The U.S. Agency for International Development (USAID) is committed to environmental protection and improved management of natural resources essential to Iraq's recovery and long-term economic development. USAID, working in close coordination with other U.S. agencies, is planning to address key environmental issues in Iraq by:
- Improving water and land resources management;
- Cleaning up rivers through sewerage
treatment and improving public health;
- Strengthening solid waste management;
- Reclaiming and rehabilitating critical
marshlands, rivers and waterways; and
- Ensuring that USAID humanitarian and development assistance is environmentally sound.
Water Supply and Sanitation -. Five million people are at risk from lack of access to safe water and sanitation. In rural areas, less than half of the rural population has access to potable water. In urban centers, pumping of untreated sewage into the Tigris River and waterways is a serious environmental and health concern. USAID will:
- Carry out a rapid assessment of water
supply and sanitation infrastructure for major population centers.
- Initiate immediate repairs and rehabilitation
of water supply and sewerage treatment facilities.
Improved soil and water resources management - Farmers in Iraq are struggling under poor environmental conditions with few tools for coping with pests, drought, salinization, shortages of basic inputs, and lack of appropriate technologies. Land degradation, salinization, and declining crop yields due to mismanagement of land resources and lack of inputs, are serious problems, especially in irrigated lands. USAID will:
- Support repair and rehabilitation of
irrigation networks.
- Improve water and soil resources management
and conservation at the farm and community level.
- Introduce appropriate conservation and environmental management technologies to reclaim degraded land.
Wetlands reclamation - The Iraqi regime deliberately and systematically destroyed one of Iraq's key natural resources by draining and destroying the Mesopotamian marshlands.

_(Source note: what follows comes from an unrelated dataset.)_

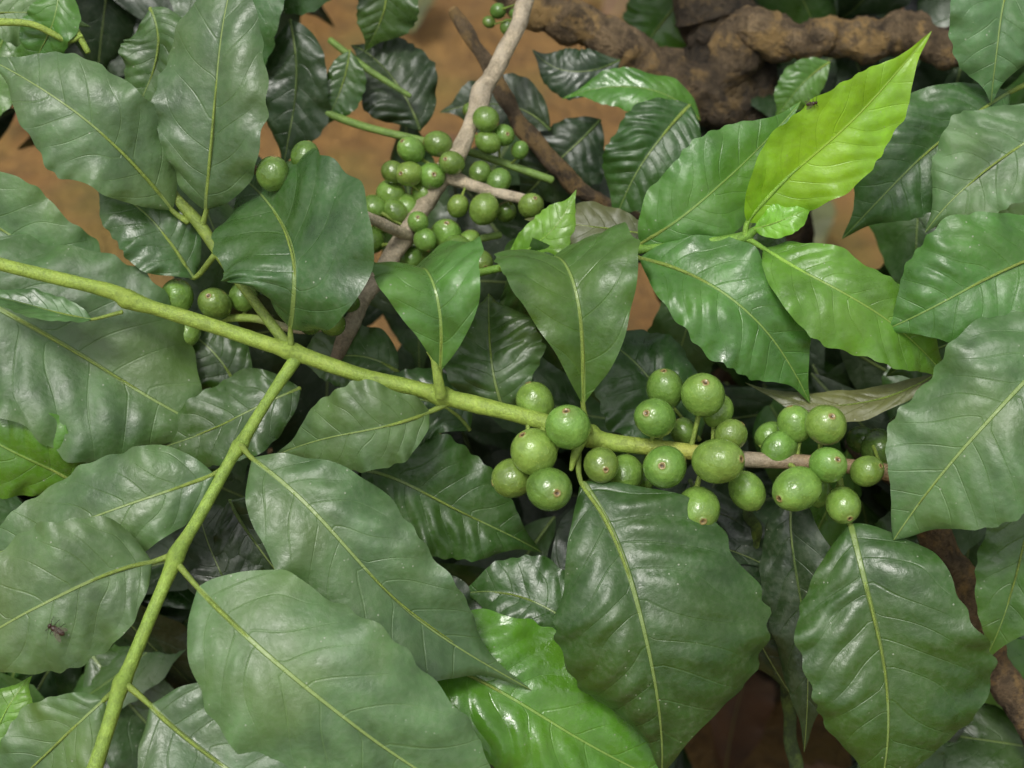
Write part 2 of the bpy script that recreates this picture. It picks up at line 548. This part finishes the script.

USAID will:
- Work with other partners to arrest further environmental degradation and begin the restoration of these globally important wetlands.
Environmental Review
- To ensure that its humanitarian and development assistance for Iraq is environmentally sound, USAID will:
- Voluntarily apply its environmental procedures to assure that the environmental consequences of its activities are identified and that appropriate environmental safeguards are adopted and implemented.